In Wyoming, I was surprised to learn that even Abraham Lincoln (who was responsible for abolishing slavery) ordered the largest mass execution in U.S. History, hanging Dakota men after they choose to fight back when the government stole more of their land. Mass execution apart, in her book, “Treaties Made, Treaties Broken,” Helen Oliff writes that the “The U.S. federal government entered into more than 500 treaties with Indian nations from 1778 to 1871; every one of them was “broken, changed or nullified when it served the government’s interests.” In 1868, for example, the U.S. government signed the Fort Laramie Treaty of 1868, establishing the Great Sioux Reservation west of the Missouri River, and exempting the Black Hills from all white settlement forever. However, when gold was discovered in the hills in 1874 as a result of general Custer’s black hill expedition, miners flicked to the region in a gold rush. The government seized the land from the Lakota yet again, and against their wishes, moved them to five smaller reservations in western South Dakota, selling off 9 million acres of their former land.
In Sioux culture, the black hills are considered to be “the heart of everything that is.” Today that heart is blatantly being bled dry by mining corporations, and the faces of four American presidents is shamelessly, brazenly, plastered across the dark hills.
It as if the colonial Americans are not only disrespecting the Native Americans, but also nature. The relationship of Native Americans to the American soil was very different to that of colonial Europeans. When the Native Americans first migrated to America, they truly discovered the land and developed a relationship with the ecology and the surroundings. They had knowledge of how things works. When the settlers came, they weren’t interested in developing a relationship with land as much as they were in recreating the ones they left behind. And so there was New England and New York and New Hampshire, and the killing of buffaloes so vital to the ecology of the land.

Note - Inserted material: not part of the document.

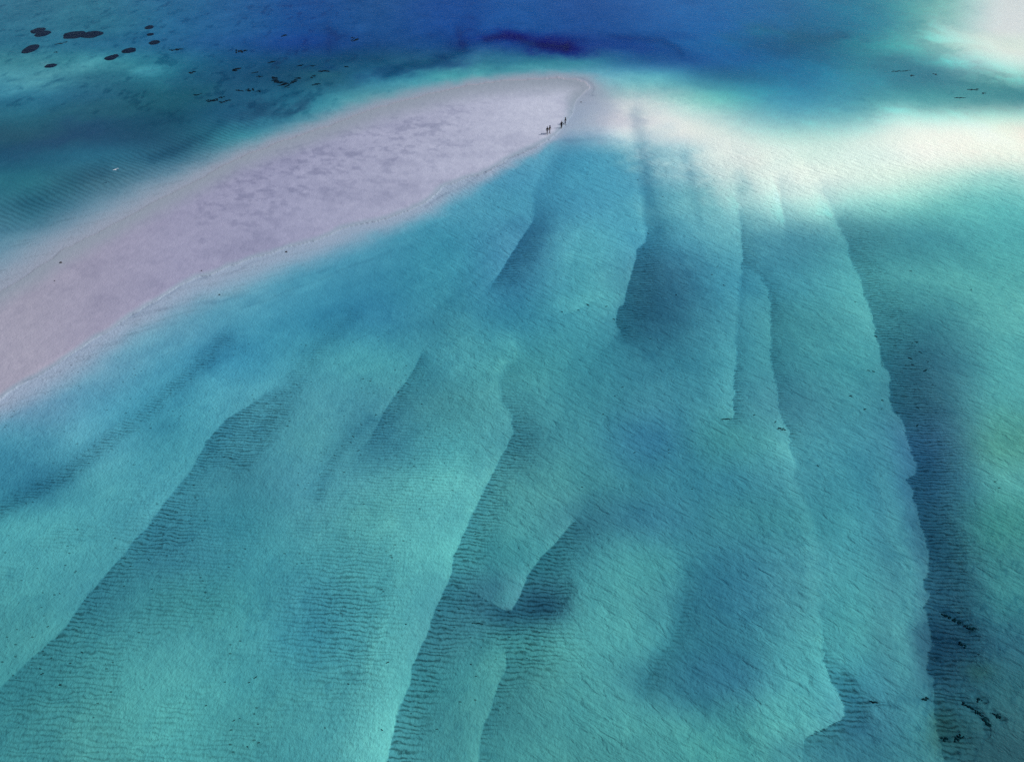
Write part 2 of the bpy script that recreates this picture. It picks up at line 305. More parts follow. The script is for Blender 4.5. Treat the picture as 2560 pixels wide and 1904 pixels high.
def features(x, y, jag=True):
    f = np.zeros(x.shape)
    wx, wy = ground(x, np.maximum(y, -150))
    if jag:
        nx = fbm(wx / 1.5, wy / 1.5, 5, 2) * .7 + fbm(wx / .42, wy / .42, 105, 3, .6) * .9; ny = fbm(wx / 1.5 + 50, wy / 1.5, 8, 2) * .7 + fbm(wx / .42, wy / .42, 108, 3, .6) * .9
    else:
        nx = ny = np.zeros(x.shape)
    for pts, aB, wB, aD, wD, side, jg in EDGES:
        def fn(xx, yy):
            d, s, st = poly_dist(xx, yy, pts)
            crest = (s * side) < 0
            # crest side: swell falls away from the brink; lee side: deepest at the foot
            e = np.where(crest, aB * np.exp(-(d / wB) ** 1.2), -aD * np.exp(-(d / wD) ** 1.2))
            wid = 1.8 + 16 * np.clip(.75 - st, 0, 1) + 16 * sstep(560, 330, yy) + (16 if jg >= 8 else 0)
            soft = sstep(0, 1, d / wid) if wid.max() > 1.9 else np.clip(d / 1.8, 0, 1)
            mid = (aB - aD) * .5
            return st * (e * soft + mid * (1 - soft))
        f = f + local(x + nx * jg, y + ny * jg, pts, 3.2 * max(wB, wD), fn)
    for pts, a, wd in BANDS:
        def fb(xx, yy):
            d, s, st = poly_dist(xx, yy, pts)
            return a * np.exp(-(d / wd) ** 2)
        f = f + local(x + nx * wd * .35, y + ny * wd * .35, pts, 3 * wd, fb)
    return f

def bicubic(gl, x, y):
    """smooth (Catmull-Rom in index space) look-up of the survey lattice"""
    u = np.interp(x, GX, np.arange(len(GX))); v = np.interp(y, GY, np.arange(len(GY)))
    def wts(t):
        return [-.5 * t + t * t - .5 * t ** 3, 1 - 2.5 * t * t + 1.5 * t ** 3, .5 * t + 2 * t * t - 1.5 * t ** 3, -.5 * t * t + .5 * t ** 3]
    ui = np.minimum(u.astype(int), len(GX) - 2); vi = np.minimum(v.astype(int), len(GY) - 2)
    wu, wv = wts(u - ui), wts(v - vi)
    r = np.zeros(x.shape + (3,))
    lo = np.full(r.shape, 1e9); hi = np.full(r.shape, -1e9)
    for a in range(4):
        ia = np.clip(vi + a - 1, 0, len(GY) - 1)
        for b in range(4):
            ib = np.clip(ui + b - 1, 0, len(GX) - 1)
            g = gl[ia, ib]
            r += g * (wu[b] * wv[a])[..., None]
            if a in (1, 2) and b in (1, 2):
                lo = np.minimum(lo, g); hi = np.maximum(hi, g)
    return np.clip(r, lo - .05, hi + .05)

# take the ridges' own share out of the lattice so that lattice x ridges gives the survey back
gxx, gyy = np.meshgrid(GX, GY)
acc = np.zeros(gxx.shape)
for ox in (-40, 0, 40):
    for oy in (-30, 0, 30):
        acc += features(gxx + ox, gyy + oy, jag=False)
acc /= 9
GB = GL - acc[..., None] * K_EDGE

def tone(x, y):
    """radiance the place shows at a point (linear), plus masks"""
    far = np.maximum(y, -150)
    wx, wy = ground(x, far)
    xc = np.clip(x, 73, 2501); yc = np.clip(y, 69, 1872)
    # warp the look-up a little so the lattice never reads as a lattice
    w1 = fbm(wx / 14, wy / 14, 21, 6, .62); w2 = fbm(wx / 14, wy / 14, 31, 6, .62)
    T = bicubic(GB, np.clip(xc + 30 * w1, 73, 2501), np.clip(yc + 20 * w2 * sstep(100, 900, y) + 5 * w2, 69, 1872))
    for bx, by, ba, bb, rot, c, wgt in BLOBS:
        cr, sr = math.cos(R(rot)), math.sin(R(rot))
        m = (np.abs(x - bx) < 3 * max(ba, bb)) & (np.abs(y - by) < 3 * max(ba, bb))
        if not m.any(): continue
        dx = x[m] + w1[m] * ba * 1.7 - bx; dy = y[m] + w2[m] * bb * 1.7 - by
        q = ((dx * cr + dy * sr) / ba) ** 2 + ((-dx * sr + dy * cr) / bb) ** 2
        k = (wgt * np.exp(-q * .8))[..., None]
        T[m] = T[m] * (1 - k) + np.log(lin(c)) * k
    f = features(x, y)
    # mottling of the bed
    mott = fbm(wx / 3.2, wy / 3.2, 41, 4) * .10 + fbm(wx / 9, wy / 12, 47, 3) * .07 + fbm(wx / 0.9, wy / 0.9, 49, 2) * .07 + vnoise(wx * 2.3, wy * 2.3, 51) * .05
    patch = sstep(.15, .6, fbm(wx / 1.3, wy / 1.1, 53, 3)) * sstep(-.1, .5, fbm(wx / 11, wy / 11, 57, 2))
    upleft = sstep(900, 300, x + y * .6) * sstep(330, 150, y)
    # streaks of finer and coarser sand drawn out along the flow, fanning from the tip of the bar
    ox_, oy_ = 26.0, 150.0
    th = np.arctan2(wx - ox_, oy_ - wy + 1e-6); rr_ = np.hypot(wx - ox_, wy - oy_)
    stre = fbm(th * 15 + .5 * w1, rr_ / 15, 111, 5, .62) * .16 + fbm(th * 46, rr_ / 7, 117, 3) * .08
    stre = stre * sstep(420, 640, y - .12 * (x - 1280))
    speck = sstep(.12, .5, fbm((wx * .8 - wy * .6) / .35, (wx * .6 + wy * .8) / .9, 121, 3, .6)) * sstep(2200, 2330, x) * sstep(1100, 1450, y)
    lump = sstep(.1, .5, fbm(wx / .5, wy / .42, 123, 3)) * sstep(.0, .35, fbm(wx / 5, wy / 7, 127, 3)) * sstep(560, 720, y)
    mott = mott + stre - speck * .30 - lump * .14
    reef = sstep(350, 250, y - .0 * x) * sstep(1750, 1300, x)
    mott = mott * (1 + .8 * upleft) - patch * .12
    mott = mott + reef * (.22 * fbm(wx / 5, wy / 6, 95, 5, .65) - .45 * sstep(.22, .5, fbm(wx / 2.6, wy / 4.5, 97, 4, .6)) * sstep(1100, 700, x))
    mott = mott + .12 * sstep(300, 150, y) * fbm(wx / 7, wy / 9, 99, 5, .65)
    T = T + np.log(.875) * (1 - sstep(.12, .45, np.exp(T[..., 0])))[..., None]
    bright = sstep(0.25, 0.6, np.exp(T[..., 0]))
    mott = mott * (1 - .75 * bright)
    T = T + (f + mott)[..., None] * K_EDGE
    # sandbar
    jx = fbm(wx / 3.0, wy / 3.0, 61, 4) * 5; jy = fbm(wx / 3.0, wy / 3.0, 67, 4) * 4
    xs, ys = x + jx, y + jy
    dS = poly_dist(xs, ys, SAND + SAND[:1])[0]
    inS = inside(xs, ys, SAND)
    xw, yw = x + jx * 3, y + jy * 2.5
    inW = inside(xw, yw, WET)
    dW = poly_dist(xw, yw, WET + WET[:1])[0]
    t = np.where(inS, 0, np.where(inW, dS / (dS + dW + 1e-6), 1))
    low = sstep(-40, 40, y - np.interp(x, [0, 500, 1000, 1480], [830, 560, 340, 250]))
    wetc = np.log(lin([142, 153, 168])) * (1 - low[..., None]) + np.log(lin([140, 158, 177])) * low[..., None]
    k = (sstep(0, 1, t) * .7 + .3 * t) * (1 - low) + low * (sstep(.12, 1, t) * .75 + .25 * t)
    # drift lines of scraps left along the wet margins
    lines = np.abs(fbm((wx + wy * .9) / 9, (wy - wx * .42) / .9, 83, 3))
    ln = sstep(.10, .0, lines) * sstep(.0, .15, t) * sstep(1, .6, t) * sstep(1100, 700, x)
    T = T * k[..., None] + wetc * (1 - k[..., None])
    T = T - (ln * .16)[..., None] + np.array([.01, -.015, .02])
    # dry sand colour over the length of the bar, cloud shade painted in
    def ip(vals): return np.interp(x, [73, 250, 450, 700, 950, 1200, 1400], vals)
    sand = np.stack([ip([155, 153, 151, 153, 162, 174, 182]), ip([154, 152, 152, 156, 166, 179, 188]), ip([173, 175, 179, 184, 191, 201, 207])], -1)
    sand = np.log(lin(sand))
    band = np.interp(x, [73, 500, 900, 1400], [700, 520, 370, 260])
    damp = sstep(-.05, .42, fbm(wx / 2.2 + wy / 6, wy / 1.9, 71, 5, .62)) * sstep(330, 620, x) * sstep(1330, 1050, x) * np.exp(-((y - band) / 120.0) ** 2)
    big = fbm(wx / 22, wy / 18, 79, 3)
    grain = fbm(wx / .8, wy / .8, 73, 3)
    dm = damp * .30 - big * .08 + grain * .06 + fbm(wx / 1.3 + wy / 5, wy / 1.2, 131, 5, .65) * .09 + .10 * sstep(.0, .4, fbm(wx / 7, wy / 5, 133, 4, .6)) - fbm(wx / 4, wy / 4, 75, 3) * .05
    sand = sand - dm[..., None] * np.array([1.0, .95, .75])
    rim = np.exp(-(dS / 9.0) ** 2) * low
    sand = sand + (rim * .03 + np.exp(-(dS / 3.2) ** 2) * low * -.30 * sstep(-.35, .35, fbm(wx / 6, wy / 6, 87, 2)))[..., None] * np.array([1.1, 1, .9])  # dark line painted for the shaded, wet bank on the near side
    edge = sstep(0, 16 + 40 * (1 - low), dS)
    Ts = wetc * (1 - edge)[..., None] + sand * edge[..., None]
    T = np.where(inS[..., None], Ts, T)
    lx, ly = x + jx * 1.1, y + jy * 1.0
    brk = .35 + .65 * sstep(-.25, .25, fbm(wx / 4, wy / 4, 89, 3))
    for pts, a, wd in LINES:
        def fl_(xx, yy):
            d, s, st = poly_dist(xx, yy, pts)
            return a * np.exp(-(d / wd) ** 2)
        T = T + (local(lx, ly, pts, 14, fl_) * brk)[..., None] * np.array([1.05, .95, .8])
    veil = sstep(400, 60, y)[..., None] * np.array([.009, .008, .012])
    return np.maximum(np.exp(T) - veil, .004), inS, dS, t, low, (wx, wy), f

def solve(x, y):
    T, inS, dS, t, low, (wx, wy), f = tone(x, y)
    s = 1 / sin_el(x, np.maximum(y, -260)) + 1 / math.sin(R(SUN_EL))
    # how white the bottom sand is here: sunlight on the shoal to the right is painted in
    shoal = sstep(1450, 1900, x) * sstep(760, 480, y)
    ref = .36 + .36 * shoal
    a0 = np.stack([ref, ref, ref * 1.0], -1)
    pr = np.log(np.maximum(a0[..., 0] * EL[0] / T[..., 0], 1.0)) / KA[0]
    pg = np.log(np.maximum(a0[..., 1] * EL[1] / T[..., 1], 1.0)) / KA[1]
    p = np.maximum(.9 * pr + .1 * np.minimum(pg, 8), 0.0)
    d = p / s
    # sand stands proud inside the outline, with a small cut bank on the near side
    scale = H / np.maximum(sin_el(x, y), .05) / F
    dm = dS * scale
    bank = .02
    z_dry = .02 + bank * (1 - np.exp(-dm / .25)) + .35 * (1 - np.exp(-dm / 9.0))
    z = np.where(inS, z_dry, -np.maximum(d, .015))
    p = np.where(inS, 0, -z * s)
    A = T / (EL * np.exp(-KA * p[..., None]))
    A = np.clip(A, 0.012, 0.86)
    return z, A, inS, f, (wx, wy), T

# ------------------------------------------------------------------ the bed as one surveyed grid
xs = np.concatenate([np.linspace(-4200, -260, 24)[:-1], np.linspace(-260, -30, 24)[:-1], np.linspace(-30, 2590, 960), np.linspace(2590, 2820, 24)[1:], np.linspace(2820, 6800, 24)[1:]])
ytop = CY - F * math.tan(R(PITCH - 0.9))
ys = np.concatenate([np.linspace(ytop, -120, 60)[:-1], np.linspace(-120, -20, 22)[:-1], np.linspace(-20, 1925, 720), np.linspace(1925, 2560, 40)[1:]])
PX, PY = np.meshgrid(xs, ys)
Z, A, INS, FF, (WX, WY), TT = solve(PX, PY)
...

With the genocide of the Native Americans, so much history and wisdom about the land has been lost. And it shows in the countless Mining mills excreting dark smoke from the breathtaking hills in Montana.
The tragedy of all of this is that the government still hasn’t learnt its lesson. It would have been different if the U.S. government grew a conscience and started respecting Indian rights for a change. But as recently as 2017, the government gave the company, TransCanada, the rights to continue building a pipeline (keystone pipeline project), through native land, despite protests from thousands of people, both native and non-native Americans alike. The Indians feared that the oil would leak underground and have direct negative effects on the water and ecology of their land. The corporation insisted that oil leaks would not happen. The U.S. president trump approved the construction of the pipeline, despite protests of Hundreds and thousands of people, native and Caucasian alike. The pipe recently leaked 210 000 gallons of oil in South Dakota.

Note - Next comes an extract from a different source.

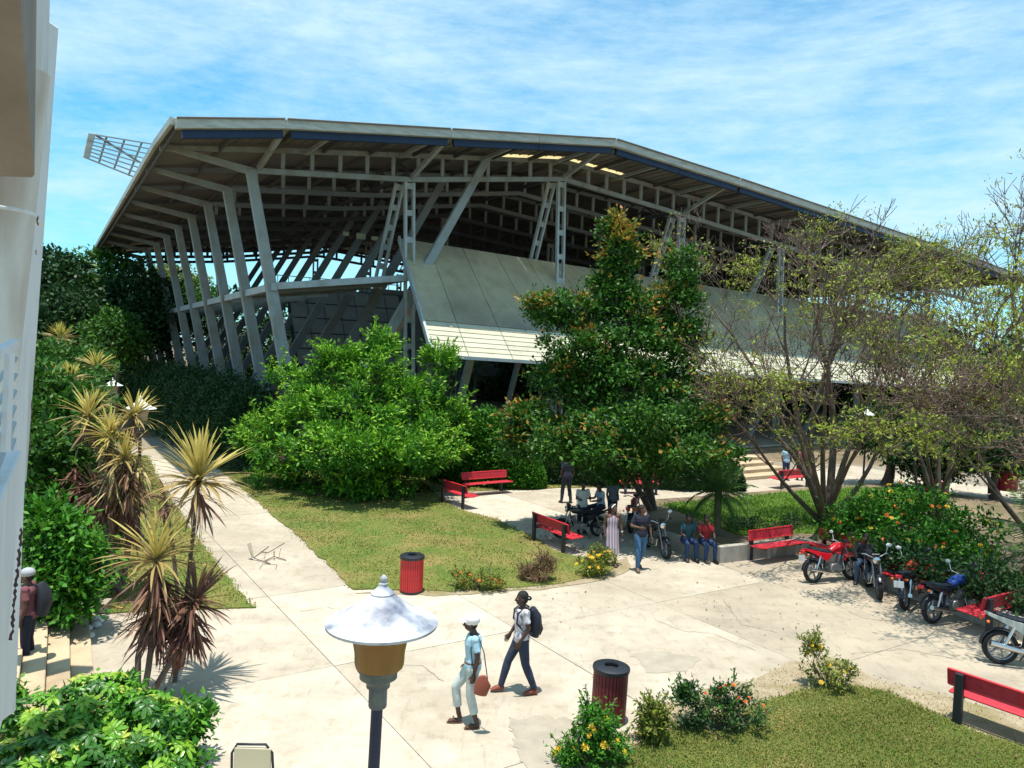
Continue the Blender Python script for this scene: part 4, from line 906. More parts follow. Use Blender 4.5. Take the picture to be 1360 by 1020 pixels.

Moving through the United States, I have truly fallen in love with the country because of its boundless beauty. Knowing the history makes me look at the American flag in an entirely new way. It makes me question my own legitimacy as an immigrant—should I really be here, on land ruthlessly seized from the natives?
I don’t know. When I close my eyes, all I can see are the majestic badlands, stretching on for miles on end, slowly eroding away.